I was trying to code a loop generation of prime in python using filter to learn a bit about the function when I tumbled on what I believe to be a weird behavior in Python3 (not tested in other version).
Two code which, I believe, should return the same thing as they are the same code (written or in a loop).
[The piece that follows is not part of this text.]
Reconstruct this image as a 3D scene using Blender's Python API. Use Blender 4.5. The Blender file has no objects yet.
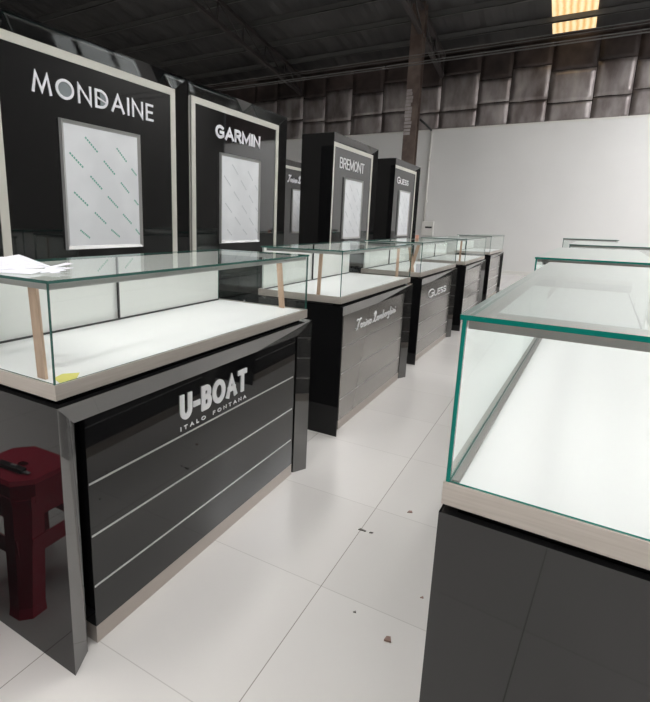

I have spend the last hour trying to understand why the second implementation does not yield the same results but can't seem to figure out why.
l = infinite()
n = next(l)
odd = filter(lambda x: (x%n != 0), l)
t = next(odd)
no3 = filter(lambda x: (x%t != 0), odd)
f = next(no3)
no5 = filter(lambda x: (x%f != 0), no3)
s = next(no5)
print(n, t, f, s)
Yields
2 3 5 7
But this code yield different results:
li = []
l = infinite()
for i in range(4):
n = next(l)
l = filter(lambda x: (x%n != 0), l)
li += [n]
print(*li)
2 3 4 5
infinite() simply return all integers starting from 2 with the following code
def infinite(count = 2):
while True:
yield count
count += 1
Here are some variation of that code and their results:
def _not_divisible(n):
return lambda x: x % n != 0
li = []
l = infinite()
for i in range(4):
n = next(l)
l = filter(_not_divisible(n), l)
li += [n]
print(*li)
2 3 5 7
li = []
l = infinite()
for i in range(4):
n = next(l)
def j(x):
return x%n != 0
l = filter(j, l)
li += [n]
print(*li)
2 3 4 5
Are filters on list stored by reference and thus changing the filter at the reference affect the filtering ?
I would also really appreciate if someone can point me in a direction to understand why this execute like this as i could not find any satisfactory answer on my own.